The 8 byte limit and the 29 bit limit on message IDs are what made me want to move away from CAN.
I think the 8 byte limit is intentional, because large messages would clog the bus which is.bad when your anti-lock brake system needs to get through.
But for home automation, you might care about reliabilty and want your messages to always get through, but usually you don't care if it takes a little extra time.
The simplest scheme I have seen for sending long messages is to send them as a one byte sequence number and a 7 byte payload. Send the first seven bytes with sequence number 0, send the next 7 with sequence number 1, and then signal the end of the message. Signal the end with a message containing only the sequence number and no data. On the receiving side make sure all the sequence numbers incremented in the correct order.

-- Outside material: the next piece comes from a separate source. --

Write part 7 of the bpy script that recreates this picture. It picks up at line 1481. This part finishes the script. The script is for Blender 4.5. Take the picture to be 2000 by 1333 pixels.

You could have a message with a higher priority that meant "rewind to position X", which could also double as a request for the whole thing by rewinding to position 0. On the sending side, basically send messages while message counter is less than its final value and rewind when asked.
This kind of thing is hard in CAN because message acknowledgement is low level and doesn't really have a concept of a dropped message, and each message has a fair bit of overhead. CAN is extremely reliable, but you have to make sure whatever you stack on top of it is reliable.
Don't forget you have the option to define your own protocol on top of RS485 or even using CAN transceivers instead of using CAN.